:: Do this ::
Reproduce the listing below exactly, minus its pictures.

##### Material provided

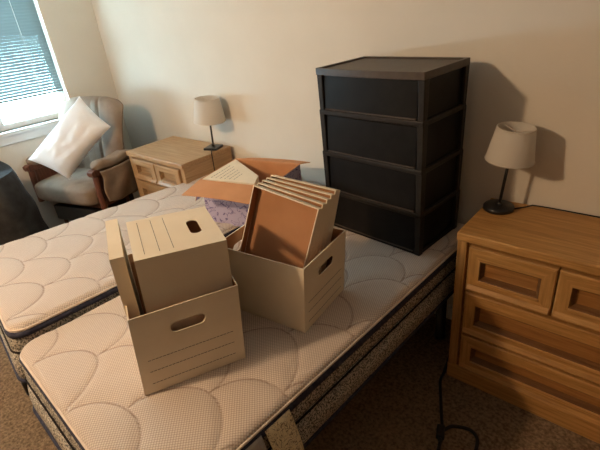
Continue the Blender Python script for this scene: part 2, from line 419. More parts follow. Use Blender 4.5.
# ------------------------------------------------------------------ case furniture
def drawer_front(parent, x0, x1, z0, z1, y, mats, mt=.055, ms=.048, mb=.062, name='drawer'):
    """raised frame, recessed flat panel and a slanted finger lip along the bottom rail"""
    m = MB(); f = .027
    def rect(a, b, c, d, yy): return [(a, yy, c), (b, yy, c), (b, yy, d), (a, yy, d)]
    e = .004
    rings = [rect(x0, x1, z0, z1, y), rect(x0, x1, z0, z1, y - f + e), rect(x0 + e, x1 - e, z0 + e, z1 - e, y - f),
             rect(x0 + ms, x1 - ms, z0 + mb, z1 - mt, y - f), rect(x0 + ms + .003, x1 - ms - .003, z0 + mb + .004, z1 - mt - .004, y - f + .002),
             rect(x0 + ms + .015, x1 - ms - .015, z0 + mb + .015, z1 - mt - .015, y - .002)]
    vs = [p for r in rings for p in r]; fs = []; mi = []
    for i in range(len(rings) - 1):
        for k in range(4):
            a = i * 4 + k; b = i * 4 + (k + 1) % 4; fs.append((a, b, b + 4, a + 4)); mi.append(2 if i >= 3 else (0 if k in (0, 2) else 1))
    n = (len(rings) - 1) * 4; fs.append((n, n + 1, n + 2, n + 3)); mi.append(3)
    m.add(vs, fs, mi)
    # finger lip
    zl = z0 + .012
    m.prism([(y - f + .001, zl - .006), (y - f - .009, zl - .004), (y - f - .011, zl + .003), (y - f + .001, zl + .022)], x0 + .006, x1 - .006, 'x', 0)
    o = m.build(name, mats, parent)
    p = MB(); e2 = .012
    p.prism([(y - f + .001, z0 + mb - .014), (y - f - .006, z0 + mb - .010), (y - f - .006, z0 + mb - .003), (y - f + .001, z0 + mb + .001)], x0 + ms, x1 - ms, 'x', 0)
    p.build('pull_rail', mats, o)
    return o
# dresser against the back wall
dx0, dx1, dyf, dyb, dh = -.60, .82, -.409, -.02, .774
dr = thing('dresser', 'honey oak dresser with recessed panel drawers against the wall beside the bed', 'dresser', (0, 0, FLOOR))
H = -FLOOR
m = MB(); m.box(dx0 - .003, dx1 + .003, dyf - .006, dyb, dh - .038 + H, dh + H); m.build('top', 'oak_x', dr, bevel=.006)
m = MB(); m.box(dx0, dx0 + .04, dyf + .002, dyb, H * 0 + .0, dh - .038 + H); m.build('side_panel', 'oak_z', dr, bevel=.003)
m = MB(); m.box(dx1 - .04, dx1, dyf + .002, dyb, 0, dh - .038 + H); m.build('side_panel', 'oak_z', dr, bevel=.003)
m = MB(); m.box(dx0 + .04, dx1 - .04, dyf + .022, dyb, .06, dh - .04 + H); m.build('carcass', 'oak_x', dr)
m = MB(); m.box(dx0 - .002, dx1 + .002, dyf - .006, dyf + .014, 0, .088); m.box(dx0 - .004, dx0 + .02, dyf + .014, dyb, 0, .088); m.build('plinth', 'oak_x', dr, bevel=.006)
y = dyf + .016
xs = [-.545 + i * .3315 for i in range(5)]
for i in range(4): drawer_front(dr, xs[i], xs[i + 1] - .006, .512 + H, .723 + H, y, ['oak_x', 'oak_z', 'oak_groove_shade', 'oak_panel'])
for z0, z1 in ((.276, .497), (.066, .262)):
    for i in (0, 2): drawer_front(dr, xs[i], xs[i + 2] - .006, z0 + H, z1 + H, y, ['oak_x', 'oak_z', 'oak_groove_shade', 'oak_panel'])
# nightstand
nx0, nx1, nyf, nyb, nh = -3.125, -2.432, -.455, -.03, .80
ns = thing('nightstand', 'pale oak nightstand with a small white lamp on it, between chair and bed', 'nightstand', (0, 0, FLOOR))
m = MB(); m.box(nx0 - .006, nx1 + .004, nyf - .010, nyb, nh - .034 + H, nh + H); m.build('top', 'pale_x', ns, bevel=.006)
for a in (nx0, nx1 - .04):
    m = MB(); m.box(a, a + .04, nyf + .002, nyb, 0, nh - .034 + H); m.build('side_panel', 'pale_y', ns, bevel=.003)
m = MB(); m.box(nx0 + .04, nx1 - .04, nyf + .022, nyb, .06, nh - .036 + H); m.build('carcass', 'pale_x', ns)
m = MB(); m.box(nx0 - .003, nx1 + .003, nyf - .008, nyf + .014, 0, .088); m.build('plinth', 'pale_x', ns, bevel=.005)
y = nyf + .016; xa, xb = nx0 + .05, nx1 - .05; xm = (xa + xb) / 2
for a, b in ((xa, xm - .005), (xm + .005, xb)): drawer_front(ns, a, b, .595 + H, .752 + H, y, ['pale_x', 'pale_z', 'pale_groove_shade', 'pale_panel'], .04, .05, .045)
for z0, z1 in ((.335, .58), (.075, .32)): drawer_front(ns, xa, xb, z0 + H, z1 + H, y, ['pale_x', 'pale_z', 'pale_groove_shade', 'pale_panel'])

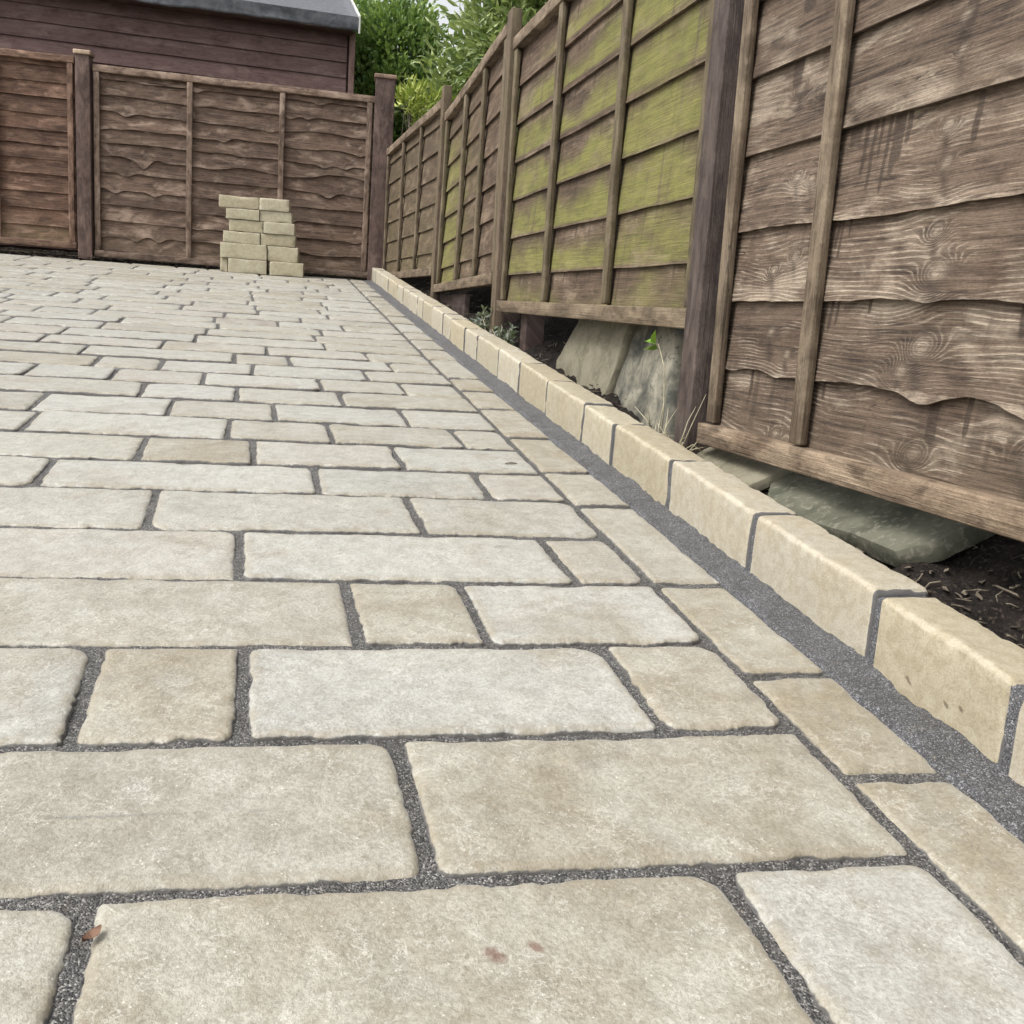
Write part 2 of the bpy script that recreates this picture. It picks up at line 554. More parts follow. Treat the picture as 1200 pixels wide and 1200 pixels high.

##########

:: Output of the exercise ::
Continue the Blender Python script for this scene: part 2, from line 419. More parts follow. Use Blender 4.5.
# ------------------------------------------------------------------ case furniture
def drawer_front(parent, x0, x1, z0, z1, y, mats, mt=.055, ms=.048, mb=.062, name='drawer'):
    """raised frame, recessed flat panel and a slanted finger lip along the bottom rail"""
    m = MB(); f = .027
    def rect(a, b, c, d, yy): return [(a, yy, c), (b, yy, c), (b, yy, d), (a, yy, d)]
    e = .004
    rings = [rect(x0, x1, z0, z1, y), rect(x0, x1, z0, z1, y - f + e), rect(x0 + e, x1 - e, z0 + e, z1 - e, y - f),
             rect(x0 + ms, x1 - ms, z0 + mb, z1 - mt, y - f), rect(x0 + ms + .003, x1 - ms - .003, z0 + mb + .004, z1 - mt - .004, y - f + .002),
             rect(x0 + ms + .015, x1 - ms - .015, z0 + mb + .015, z1 - mt - .015, y - .002)]
    vs = [p for r in rings for p in r]; fs = []; mi = []
    for i in range(len(rings) - 1):
        for k in range(4):
            a = i * 4 + k; b = i * 4 + (k + 1) % 4; fs.append((a, b, b + 4, a + 4)); mi.append(2 if i >= 3 else (0 if k in (0, 2) else 1))
    n = (len(rings) - 1) * 4; fs.append((n, n + 1, n + 2, n + 3)); mi.append(3)
    m.add(vs, fs, mi)
    # finger lip
    zl = z0 + .012
    m.prism([(y - f + .001, zl - .006), (y - f - .009, zl - .004), (y - f - .011, zl + .003), (y - f + .001, zl + .022)], x0 + .006, x1 - .006, 'x', 0)
    o = m.build(name, mats, parent)
    p = MB(); e2 = .012
    p.prism([(y - f + .001, z0 + mb - .014), (y - f - .006, z0 + mb - .010), (y - f - .006, z0 + mb - .003), (y - f + .001, z0 + mb + .001)], x0 + ms, x1 - ms, 'x', 0)
    p.build('pull_rail', mats, o)
    return o
# dresser against the back wall
dx0, dx1, dyf, dyb, dh = -.60, .82, -.409, -.02, .774
dr = thing('dresser', 'honey oak dresser with recessed panel drawers against the wall beside the bed', 'dresser', (0, 0, FLOOR))
H = -FLOOR
m = MB(); m.box(dx0 - .003, dx1 + .003, dyf - .006, dyb, dh - .038 + H, dh + H); m.build('top', 'oak_x', dr, bevel=.006)
m = MB(); m.box(dx0, dx0 + .04, dyf + .002, dyb, H * 0 + .0, dh - .038 + H); m.build('side_panel', 'oak_z', dr, bevel=.003)
m = MB(); m.box(dx1 - .04, dx1, dyf + .002, dyb, 0, dh - .038 + H); m.build('side_panel', 'oak_z', dr, bevel=.003)
m = MB(); m.box(dx0 + .04, dx1 - .04, dyf + .022, dyb, .06, dh - .04 + H); m.build('carcass', 'oak_x', dr)
m = MB(); m.box(dx0 - .002, dx1 + .002, dyf - .006, dyf + .014, 0, .088); m.box(dx0 - .004, dx0 + .02, dyf + .014, dyb, 0, .088); m.build('plinth', 'oak_x', dr, bevel=.006)
y = dyf + .016
xs = [-.545 + i * .3315 for i in range(5)]
for i in range(4): drawer_front(dr, xs[i], xs[i + 1] - .006, .512 + H, .723 + H, y, ['oak_x', 'oak_z', 'oak_groove_shade', 'oak_panel'])
for z0, z1 in ((.276, .497), (.066, .262)):
    for i in (0, 2): drawer_front(dr, xs[i], xs[i + 2] - .006, z0 + H, z1 + H, y, ['oak_x', 'oak_z', 'oak_groove_shade', 'oak_panel'])
# nightstand
nx0, nx1, nyf, nyb, nh = -3.125, -2.432, -.455, -.03, .80
ns = thing('nightstand', 'pale oak nightstand with a small white lamp on it, between chair and bed', 'nightstand', (0, 0, FLOOR))
m = MB(); m.box(nx0 - .006, nx1 + .004, nyf - .010, nyb, nh - .034 + H, nh + H); m.build('top', 'pale_x', ns, bevel=.006)
for a in (nx0, nx1 - .04):
    m = MB(); m.box(a, a + .04, nyf + .002, nyb, 0, nh - .034 + H); m.build('side_panel', 'pale_y', ns, bevel=.003)
m = MB(); m.box(nx0 + .04, nx1 - .04, nyf + .022, nyb, .06, nh - .036 + H); m.build('carcass', 'pale_x', ns)
m = MB(); m.box(nx0 - .003, nx1 + .003, nyf - .008, nyf + .014, 0, .088); m.build('plinth', 'pale_x', ns, bevel=.005)
y = nyf + .016; xa, xb = nx0 + .05, nx1 - .05; xm = (xa + xb) / 2
for a, b in ((xa, xm - .005), (xm + .005, xb)): drawer_front(ns, a, b, .595 + H, .752 + H, y, ['pale_x', 'pale_z', 'pale_groove_shade', 'pale_panel'], .04, .05, .045)
for z0, z1 in ((.335, .58), (.075, .32)): drawer_front(ns, xa, xb, z0 + H, z1 + H, y, ['pale_x', 'pale_z', 'pale_groove_shade', 'pale_panel'])

Write part 2 of the bpy script that recreates this picture. It picks up at line 554. More parts follow. Treat the picture as 1200 pixels wide and 1200 pixels high.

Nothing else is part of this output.